5月31日の日経朝刊「The Economist“ロシアの侵攻、終結のシナリオ” 」に興味深い指摘がいくつもありました。西側諸国は「和平追求派」と「対ロシア強硬派」に分かれており、前者はドイツ、イタリア、フランスなどであり、フランスはロシアに屈辱を与えない和平協定が必要だとしています(ちなみに後者は旧ソ連による抑制を受けたポーランドやバルト諸国)。
5月24日のダボス会議のキッシンジャー元米国務長官は講演において「(2月24日時点)それ以上の領土奪還はロシアに新たな戦争を仕掛けることになる」と語り、2カ月以内に交渉に入るべきと述べました。NYタイムズもロシアを敗北に追い込むのは非現実的で危険だと論じています。ウクライナが戦闘を継続できるのは西側の支援次第であり、欧州の一部の国では支援疲れが生じているとの指摘もあります。

ロシアの原油販売先は、欧州から中国やインドなどアジアに販売先がシフトし、価格高騰のメリットを享受しています。ブルムバーグ(5/31)は、ウクライナでの戦闘開始以来、「ルーブル・人民元」の月間取引高は1067%増加し約40億ドルに達していると報じました。ロシア経済の破綻から戦闘継続が困難になるとの見通しにも狂いが生じているようです。主要銀行で形成されるクレジットデリバティブ決定委員会は1日、ロシア国債が「支払い不履行」になったとの判断を示しましたが、これは債権者の損失を確定させるものでしかないように見受けられます。

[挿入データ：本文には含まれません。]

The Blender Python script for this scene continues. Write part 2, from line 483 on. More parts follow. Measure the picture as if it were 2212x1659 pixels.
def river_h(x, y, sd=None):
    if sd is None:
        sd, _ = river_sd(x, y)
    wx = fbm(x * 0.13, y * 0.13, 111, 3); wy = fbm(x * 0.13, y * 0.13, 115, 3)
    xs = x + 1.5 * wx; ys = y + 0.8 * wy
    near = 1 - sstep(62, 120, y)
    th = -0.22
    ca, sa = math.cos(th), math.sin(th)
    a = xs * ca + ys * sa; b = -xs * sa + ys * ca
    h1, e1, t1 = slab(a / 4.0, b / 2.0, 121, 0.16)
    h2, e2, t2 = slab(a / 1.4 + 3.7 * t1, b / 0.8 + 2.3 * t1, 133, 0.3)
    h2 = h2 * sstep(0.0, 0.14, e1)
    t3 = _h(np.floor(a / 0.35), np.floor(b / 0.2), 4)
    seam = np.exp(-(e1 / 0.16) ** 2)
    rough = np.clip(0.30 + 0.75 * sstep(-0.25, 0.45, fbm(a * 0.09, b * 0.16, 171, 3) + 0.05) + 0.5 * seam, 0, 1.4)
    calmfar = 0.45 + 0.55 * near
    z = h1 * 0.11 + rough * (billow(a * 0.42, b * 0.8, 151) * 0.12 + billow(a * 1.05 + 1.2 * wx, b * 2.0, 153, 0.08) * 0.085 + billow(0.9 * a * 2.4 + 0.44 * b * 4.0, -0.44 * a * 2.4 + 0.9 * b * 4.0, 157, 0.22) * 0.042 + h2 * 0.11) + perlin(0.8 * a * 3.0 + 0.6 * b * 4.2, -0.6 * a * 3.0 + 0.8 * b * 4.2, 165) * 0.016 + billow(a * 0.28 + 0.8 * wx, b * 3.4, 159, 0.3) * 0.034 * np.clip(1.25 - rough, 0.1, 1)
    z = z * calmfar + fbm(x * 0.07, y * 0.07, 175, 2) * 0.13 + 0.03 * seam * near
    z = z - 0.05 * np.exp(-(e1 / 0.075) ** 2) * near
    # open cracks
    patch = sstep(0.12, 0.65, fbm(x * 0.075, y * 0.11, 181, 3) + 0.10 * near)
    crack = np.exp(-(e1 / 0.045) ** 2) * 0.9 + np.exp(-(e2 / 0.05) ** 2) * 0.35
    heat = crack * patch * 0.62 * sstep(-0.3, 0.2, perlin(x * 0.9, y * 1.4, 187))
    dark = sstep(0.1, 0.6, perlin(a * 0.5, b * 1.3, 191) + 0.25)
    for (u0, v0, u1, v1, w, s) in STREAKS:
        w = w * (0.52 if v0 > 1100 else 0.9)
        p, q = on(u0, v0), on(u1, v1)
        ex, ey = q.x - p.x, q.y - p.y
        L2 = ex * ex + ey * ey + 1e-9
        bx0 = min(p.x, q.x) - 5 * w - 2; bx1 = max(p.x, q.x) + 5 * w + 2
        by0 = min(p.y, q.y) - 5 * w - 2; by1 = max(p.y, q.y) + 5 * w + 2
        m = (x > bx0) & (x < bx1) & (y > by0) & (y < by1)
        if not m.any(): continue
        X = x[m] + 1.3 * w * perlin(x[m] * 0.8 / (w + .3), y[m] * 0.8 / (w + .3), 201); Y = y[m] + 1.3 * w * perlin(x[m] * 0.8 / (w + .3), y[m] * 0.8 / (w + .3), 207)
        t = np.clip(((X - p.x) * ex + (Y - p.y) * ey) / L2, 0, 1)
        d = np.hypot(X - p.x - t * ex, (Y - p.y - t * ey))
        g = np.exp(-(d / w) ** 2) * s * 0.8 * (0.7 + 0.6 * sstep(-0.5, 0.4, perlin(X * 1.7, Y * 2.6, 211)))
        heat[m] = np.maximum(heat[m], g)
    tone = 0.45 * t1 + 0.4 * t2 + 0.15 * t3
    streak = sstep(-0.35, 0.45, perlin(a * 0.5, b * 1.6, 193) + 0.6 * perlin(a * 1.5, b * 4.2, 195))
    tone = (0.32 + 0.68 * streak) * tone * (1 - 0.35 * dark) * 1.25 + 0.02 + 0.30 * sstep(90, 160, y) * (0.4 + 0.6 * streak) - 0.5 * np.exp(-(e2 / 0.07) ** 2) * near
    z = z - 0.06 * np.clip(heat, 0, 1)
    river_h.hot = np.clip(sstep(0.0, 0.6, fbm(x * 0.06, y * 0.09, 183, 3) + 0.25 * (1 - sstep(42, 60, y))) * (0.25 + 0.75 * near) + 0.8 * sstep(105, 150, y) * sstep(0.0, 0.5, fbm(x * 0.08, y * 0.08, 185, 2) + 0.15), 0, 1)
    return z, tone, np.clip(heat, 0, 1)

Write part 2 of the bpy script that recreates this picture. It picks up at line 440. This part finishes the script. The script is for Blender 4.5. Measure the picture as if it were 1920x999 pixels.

市場ではFRBの9月以降の利上げスタンスを視野に、米国経済に対して「悪いニュース」が買い、「良いニュース」が売りという反応を繰り返していますが、戦闘終結が視野に入るようであればリスクプレミアムの低下から株価水準の上方シフトも考えられます。これまで、筆者は日経平均株価は28000円程度を上限としていましたが、その場合は大幅な修正が必要になると考えております。
その際には、FRBはインフレ対策を強める株高による資産効果を抑制する動きから「FRBコール」と呼ばれる高官発言などの警戒アクションを強める可能性も考えられます。その結果、米長期金利が上昇し、為替のドル高・円安がさらに進む可能性が高まると思われます。
自動車関連など半導体不足による部品供給問題が依然として続いていますが、輸出関連のウエイトを高めておく必要がありそうです。